Two boys playing cricket on a remote highway in the mountains of Pakistan
Two boys playing cricket just off the Karakoram Highway

While traveling the Karakoram Highway through Pakistan I stopped in Passu for three nights. My memory of Passu in July of 1989 was it just being made up of a small collection of houses. Nothing else. One of those was the guest house that I stayed in. This was run by a lovely man who use to be in the Pakistan army. Because of his military career, and despite what the isolation of his guest house might suggest, he had a good knowledge of the world outside of the mountains where he now lived. I remember his son playing with a pen knife that I was carrying and asking how much it cost? I mentally converted the UK Sterling price to Pakistan Rupees, and told the young boy. The price would have seemed ridiculous in that small isolated world, and he could not believe what I just shared. His father gave me a knowing nod.
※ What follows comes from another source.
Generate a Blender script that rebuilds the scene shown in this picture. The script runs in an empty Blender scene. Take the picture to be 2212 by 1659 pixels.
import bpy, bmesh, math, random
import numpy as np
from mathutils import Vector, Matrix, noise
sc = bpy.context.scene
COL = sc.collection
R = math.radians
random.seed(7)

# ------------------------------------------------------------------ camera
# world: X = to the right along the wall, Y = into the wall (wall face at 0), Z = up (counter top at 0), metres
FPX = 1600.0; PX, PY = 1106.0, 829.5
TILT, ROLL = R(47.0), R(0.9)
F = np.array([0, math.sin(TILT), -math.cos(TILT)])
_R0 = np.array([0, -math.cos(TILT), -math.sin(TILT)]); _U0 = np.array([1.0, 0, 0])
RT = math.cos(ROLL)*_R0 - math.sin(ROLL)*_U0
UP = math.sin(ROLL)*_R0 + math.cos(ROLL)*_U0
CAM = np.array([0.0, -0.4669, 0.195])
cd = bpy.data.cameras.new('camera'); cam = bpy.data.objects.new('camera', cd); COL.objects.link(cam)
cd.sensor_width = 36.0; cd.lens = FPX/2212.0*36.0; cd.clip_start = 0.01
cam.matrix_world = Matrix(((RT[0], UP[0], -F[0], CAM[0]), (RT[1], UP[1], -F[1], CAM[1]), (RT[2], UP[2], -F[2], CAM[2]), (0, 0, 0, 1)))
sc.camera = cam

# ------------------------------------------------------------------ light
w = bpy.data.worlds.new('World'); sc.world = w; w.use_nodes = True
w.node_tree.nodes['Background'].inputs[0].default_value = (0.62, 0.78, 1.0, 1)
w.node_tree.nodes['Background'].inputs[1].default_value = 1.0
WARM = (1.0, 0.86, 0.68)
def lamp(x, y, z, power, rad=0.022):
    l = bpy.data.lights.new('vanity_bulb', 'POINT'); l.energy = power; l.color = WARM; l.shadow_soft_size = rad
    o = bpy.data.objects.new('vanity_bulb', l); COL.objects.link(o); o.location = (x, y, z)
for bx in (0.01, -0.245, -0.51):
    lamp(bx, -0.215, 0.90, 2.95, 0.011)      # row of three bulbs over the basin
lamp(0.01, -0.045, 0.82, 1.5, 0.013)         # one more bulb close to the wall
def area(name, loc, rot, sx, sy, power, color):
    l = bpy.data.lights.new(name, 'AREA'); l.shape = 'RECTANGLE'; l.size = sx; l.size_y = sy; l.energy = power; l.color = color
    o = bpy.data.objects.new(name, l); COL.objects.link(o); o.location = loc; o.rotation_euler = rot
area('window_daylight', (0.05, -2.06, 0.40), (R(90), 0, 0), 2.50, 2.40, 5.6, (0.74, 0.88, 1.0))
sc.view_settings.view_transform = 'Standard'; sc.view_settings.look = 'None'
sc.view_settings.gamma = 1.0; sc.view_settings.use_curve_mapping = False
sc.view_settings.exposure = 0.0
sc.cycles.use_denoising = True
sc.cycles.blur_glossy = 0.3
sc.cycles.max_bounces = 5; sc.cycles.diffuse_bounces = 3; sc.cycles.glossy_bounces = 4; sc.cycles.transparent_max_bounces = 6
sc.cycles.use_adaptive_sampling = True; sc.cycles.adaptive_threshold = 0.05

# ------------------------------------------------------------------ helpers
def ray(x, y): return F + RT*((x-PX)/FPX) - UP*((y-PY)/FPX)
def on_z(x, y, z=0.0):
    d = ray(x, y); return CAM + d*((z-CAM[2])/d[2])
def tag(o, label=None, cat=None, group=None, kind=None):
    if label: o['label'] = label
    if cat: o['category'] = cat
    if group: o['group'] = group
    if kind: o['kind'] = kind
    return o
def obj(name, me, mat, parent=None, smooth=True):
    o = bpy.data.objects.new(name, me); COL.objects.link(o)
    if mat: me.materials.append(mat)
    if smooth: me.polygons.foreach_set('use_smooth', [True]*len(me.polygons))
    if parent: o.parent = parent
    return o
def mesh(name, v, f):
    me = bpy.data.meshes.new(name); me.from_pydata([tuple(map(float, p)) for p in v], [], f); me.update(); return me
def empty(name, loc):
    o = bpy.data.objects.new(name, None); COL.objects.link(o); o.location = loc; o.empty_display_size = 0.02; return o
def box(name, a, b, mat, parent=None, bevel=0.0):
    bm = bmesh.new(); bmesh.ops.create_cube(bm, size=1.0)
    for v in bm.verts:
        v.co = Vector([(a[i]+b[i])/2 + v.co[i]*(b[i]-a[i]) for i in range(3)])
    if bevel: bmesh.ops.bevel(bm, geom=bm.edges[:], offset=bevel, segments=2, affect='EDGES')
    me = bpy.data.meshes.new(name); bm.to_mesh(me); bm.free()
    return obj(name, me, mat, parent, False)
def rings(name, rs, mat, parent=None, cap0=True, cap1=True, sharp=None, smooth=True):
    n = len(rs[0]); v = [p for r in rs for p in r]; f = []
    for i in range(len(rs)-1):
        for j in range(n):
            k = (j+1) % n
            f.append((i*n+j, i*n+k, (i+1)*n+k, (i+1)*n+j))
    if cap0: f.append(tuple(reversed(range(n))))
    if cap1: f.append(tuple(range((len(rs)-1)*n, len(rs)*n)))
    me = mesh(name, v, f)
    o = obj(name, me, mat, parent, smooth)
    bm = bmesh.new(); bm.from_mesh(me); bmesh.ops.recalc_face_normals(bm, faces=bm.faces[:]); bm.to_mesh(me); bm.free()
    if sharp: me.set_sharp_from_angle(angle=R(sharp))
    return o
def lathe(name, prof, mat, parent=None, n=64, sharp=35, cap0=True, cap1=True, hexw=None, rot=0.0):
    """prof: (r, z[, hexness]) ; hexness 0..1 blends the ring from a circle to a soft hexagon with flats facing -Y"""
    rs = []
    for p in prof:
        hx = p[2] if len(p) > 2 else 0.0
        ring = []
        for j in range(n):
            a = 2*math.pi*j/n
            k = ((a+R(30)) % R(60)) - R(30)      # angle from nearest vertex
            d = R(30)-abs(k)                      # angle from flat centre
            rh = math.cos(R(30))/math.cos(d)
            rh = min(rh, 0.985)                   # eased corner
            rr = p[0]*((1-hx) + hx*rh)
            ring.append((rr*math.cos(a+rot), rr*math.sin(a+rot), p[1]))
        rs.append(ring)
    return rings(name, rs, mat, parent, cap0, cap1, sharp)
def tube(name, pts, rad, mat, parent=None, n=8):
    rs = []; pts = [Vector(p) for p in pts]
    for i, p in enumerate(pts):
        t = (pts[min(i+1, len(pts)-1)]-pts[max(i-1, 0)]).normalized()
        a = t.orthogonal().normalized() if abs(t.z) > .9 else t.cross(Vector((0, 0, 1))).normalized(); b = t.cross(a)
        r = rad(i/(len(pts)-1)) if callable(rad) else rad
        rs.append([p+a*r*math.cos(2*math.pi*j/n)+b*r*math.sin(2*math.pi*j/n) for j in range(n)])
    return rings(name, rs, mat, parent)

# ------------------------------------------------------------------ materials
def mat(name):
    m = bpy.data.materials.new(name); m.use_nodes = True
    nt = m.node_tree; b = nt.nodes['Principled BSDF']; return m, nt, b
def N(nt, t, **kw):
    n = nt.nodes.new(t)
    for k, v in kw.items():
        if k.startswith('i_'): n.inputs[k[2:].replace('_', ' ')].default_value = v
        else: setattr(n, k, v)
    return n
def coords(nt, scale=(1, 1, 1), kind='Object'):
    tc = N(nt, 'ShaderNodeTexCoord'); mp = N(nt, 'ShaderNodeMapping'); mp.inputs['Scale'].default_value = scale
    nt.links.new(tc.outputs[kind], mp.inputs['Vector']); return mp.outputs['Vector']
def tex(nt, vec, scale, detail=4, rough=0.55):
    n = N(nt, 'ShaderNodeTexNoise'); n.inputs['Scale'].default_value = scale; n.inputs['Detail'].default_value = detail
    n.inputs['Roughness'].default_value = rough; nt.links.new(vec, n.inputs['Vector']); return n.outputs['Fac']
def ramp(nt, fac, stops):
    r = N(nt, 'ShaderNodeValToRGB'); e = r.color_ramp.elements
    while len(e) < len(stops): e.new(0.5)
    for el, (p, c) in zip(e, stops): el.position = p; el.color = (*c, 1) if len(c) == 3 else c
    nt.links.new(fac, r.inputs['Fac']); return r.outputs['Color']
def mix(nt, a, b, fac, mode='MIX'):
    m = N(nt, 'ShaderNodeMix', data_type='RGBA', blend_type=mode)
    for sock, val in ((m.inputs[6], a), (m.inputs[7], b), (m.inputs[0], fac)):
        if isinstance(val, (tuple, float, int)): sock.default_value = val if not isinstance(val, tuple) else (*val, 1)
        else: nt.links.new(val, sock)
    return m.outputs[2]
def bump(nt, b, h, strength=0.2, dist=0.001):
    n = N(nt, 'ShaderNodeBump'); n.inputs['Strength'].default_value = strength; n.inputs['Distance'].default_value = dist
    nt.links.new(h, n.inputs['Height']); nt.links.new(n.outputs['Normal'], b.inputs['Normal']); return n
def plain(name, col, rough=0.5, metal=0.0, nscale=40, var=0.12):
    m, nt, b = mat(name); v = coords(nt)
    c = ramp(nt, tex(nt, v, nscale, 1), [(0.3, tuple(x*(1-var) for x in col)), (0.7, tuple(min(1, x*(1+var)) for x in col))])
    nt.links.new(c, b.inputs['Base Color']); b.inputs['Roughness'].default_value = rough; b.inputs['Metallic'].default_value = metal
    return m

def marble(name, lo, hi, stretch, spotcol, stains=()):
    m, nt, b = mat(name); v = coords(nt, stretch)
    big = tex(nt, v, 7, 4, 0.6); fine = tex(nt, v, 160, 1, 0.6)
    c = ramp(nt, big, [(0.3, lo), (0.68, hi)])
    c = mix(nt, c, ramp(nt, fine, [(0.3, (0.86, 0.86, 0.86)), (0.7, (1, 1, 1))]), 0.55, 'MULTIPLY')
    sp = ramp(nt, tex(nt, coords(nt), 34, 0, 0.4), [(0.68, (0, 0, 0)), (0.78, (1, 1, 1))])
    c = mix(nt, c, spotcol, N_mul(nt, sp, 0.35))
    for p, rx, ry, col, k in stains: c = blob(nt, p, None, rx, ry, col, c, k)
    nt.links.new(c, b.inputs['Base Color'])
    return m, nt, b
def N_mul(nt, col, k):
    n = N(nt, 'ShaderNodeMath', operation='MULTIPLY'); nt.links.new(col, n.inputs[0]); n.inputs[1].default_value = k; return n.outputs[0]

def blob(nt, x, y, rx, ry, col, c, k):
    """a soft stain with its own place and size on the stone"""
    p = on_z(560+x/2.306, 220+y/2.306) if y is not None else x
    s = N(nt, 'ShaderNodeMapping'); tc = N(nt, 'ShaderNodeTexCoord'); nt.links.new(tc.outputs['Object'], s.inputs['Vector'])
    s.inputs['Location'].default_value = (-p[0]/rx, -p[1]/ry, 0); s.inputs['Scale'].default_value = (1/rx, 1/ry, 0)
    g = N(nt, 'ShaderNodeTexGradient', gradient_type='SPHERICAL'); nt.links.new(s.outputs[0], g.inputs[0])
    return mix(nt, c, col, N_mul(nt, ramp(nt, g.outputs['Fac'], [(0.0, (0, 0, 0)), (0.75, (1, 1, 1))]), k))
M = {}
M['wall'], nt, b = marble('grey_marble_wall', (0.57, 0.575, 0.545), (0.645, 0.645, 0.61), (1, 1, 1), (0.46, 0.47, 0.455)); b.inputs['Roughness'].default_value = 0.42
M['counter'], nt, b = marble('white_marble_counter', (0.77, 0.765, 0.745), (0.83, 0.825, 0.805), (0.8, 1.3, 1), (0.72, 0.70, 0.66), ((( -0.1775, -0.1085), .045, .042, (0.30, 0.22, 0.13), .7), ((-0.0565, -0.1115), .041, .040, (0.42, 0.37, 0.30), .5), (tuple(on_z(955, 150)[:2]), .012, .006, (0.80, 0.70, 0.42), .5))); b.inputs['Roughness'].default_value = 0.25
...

Passu was near to the tongue of the both the Passu and Batura Glaciers. Surrounded by the peaks of the Karakoram mountains, I found it a spectacular place to immerse myself in the wildness of nature. The scale of all that surround me gave one a sense of insignificance. Traffic on the highway was next to nothing, allowing the safe space for these two boys to play a game of cricket just a cricket ball’s throw from the road.

Grey, rugged, sharp mountain peaks with a little snow on them, surrounded by cloud
Mountain peaks over looking Passu

I write this remembering overcast days. Fresh clean, clear air allowing a clarity of thought. And the high mountain peaks, alongside the air quality and ruggedness of the terrain, all reminding me that I was near the roof of the world.